I get heat sinks from hamfests so their size and appearance varies. For this project, I have one that I like which was probably a CPU cooler. There's a flat copper piece 1/4 inch thick and 2.5" by 3" square. One one side, lots of fins, 1 & 3/4 inch tall. The side without the fins is just that flat piece of copper where I attach my MOSFET.
I've put my transmitter inside an aluminum chassis. On the outside (top) I cut a hole a bit smaller than the copper heat sink and attached the sink to the chassis with screws through the aluminum chassis and into tapped holes in the copper plate. So the heat sink is outside the chassis, but the flat copper surface is accessible from the inside and I mounted my amplifier board to it with standoffs and screws into tapped holes.
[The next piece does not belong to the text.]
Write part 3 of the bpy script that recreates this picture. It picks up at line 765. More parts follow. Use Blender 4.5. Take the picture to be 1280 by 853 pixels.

Tapping those holes was a challenge for me as I have little experience with that, plus that thick piece of copper is a challenge to tap. I'd broken off a few taps with this thing on earlier projects, but finally settled on M3 screws and bought some taps made for that size. Those screws were for mounting the board. A larger one is needed for the MOSFET's tab and a #6 is the largest ASTM size that will fit so that's what I used.
As for standoffs for the board, I typically go with what's in my junkbox but in this case the height can't be arbitrary since the MOSFET must just reach the heat sink. My measurements said 0.25" and I had some sleeve type (little cylinders) metal standoffs that worked OK. An M3 screw goes through the board and stand-off and into the tapped hole in the heat sink.
I'd forgotten a bunch of this stuff. Had to go back and check my notes.